Je me souviens de la gentillesse discrète et timide de Victorine qu'allait de sa campagne solitaire chercher mon père, une fois l'an, et qui venait s'asseoir au fauteuil confortable, restant tout à son bord, sans s'y appuyer, et tenant ses mains sur son sac crispées. Avant de m'en aller la rejoindre aux paradis incertains, j'ai voulu lui rendre un dernier hommage en lui disant, collage baudelairien, quelques vers, les moins cruels, des Petites vieilles.
Léocadie Victorine Creffier, née le 11 mars 1888 à Heverlee |
Les petites vieilles (collage)
Ces êtres singuliers, décrépits et charmants
Tout cassés qu'ils sont, ont des yeux perçants comme une vrille,
Luisants comme ces trous où l'eau dort dans la nuit ;
Ils ont les yeux divins de la petite fille
Qui s'étonne et qui rit à tout ce qui reluit.
Ces yeux sont des puits faits d'un million de larmes,
Des creusets qu'un métal refroidi pailleta...
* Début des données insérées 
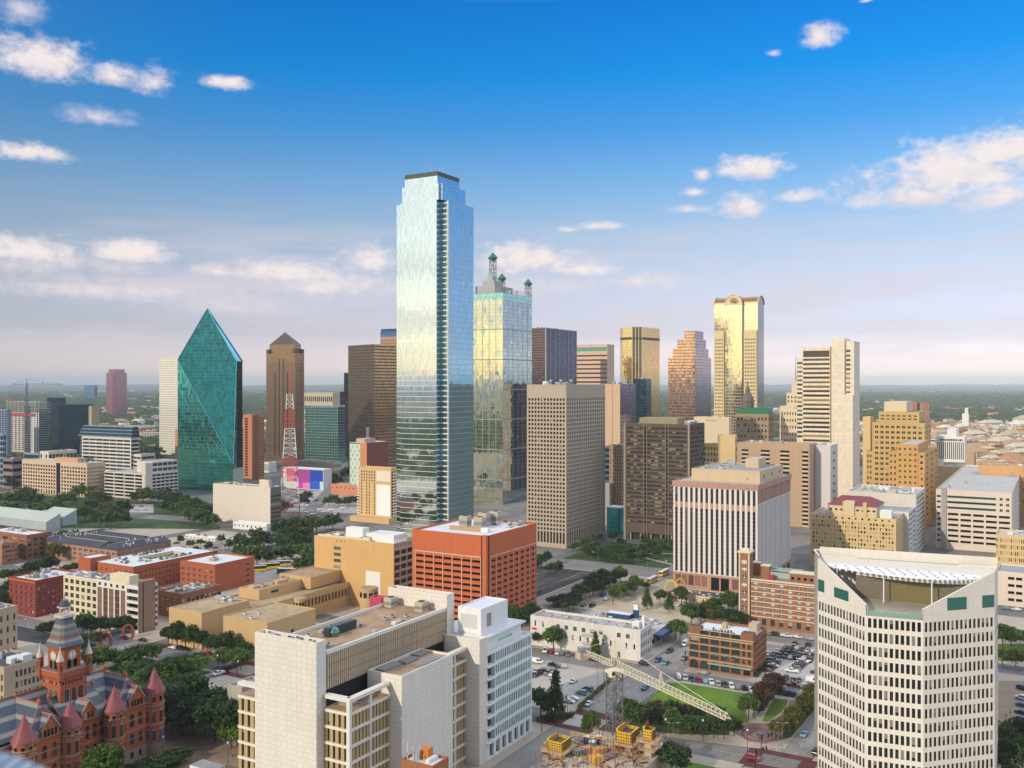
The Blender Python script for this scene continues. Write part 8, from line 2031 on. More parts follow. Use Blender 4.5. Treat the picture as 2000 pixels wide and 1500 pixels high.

Ces yeux mystérieux, stoïques et sans plaintes,
Parmi ces êtres frêles il en est qui, faisant de la douleur un miel
Ont dit au Dévouement qui leur prêtait ses ailes :
Mène-moi jusqu'au ciel !
À l'heure où le soleil tombant
Ensanglante le ciel de blessures vermeilles,
Pensive, s'asseyait à l'écart sur un banc
Son œil parfois s'ouvrait comme l'œil d'un vieil aigle.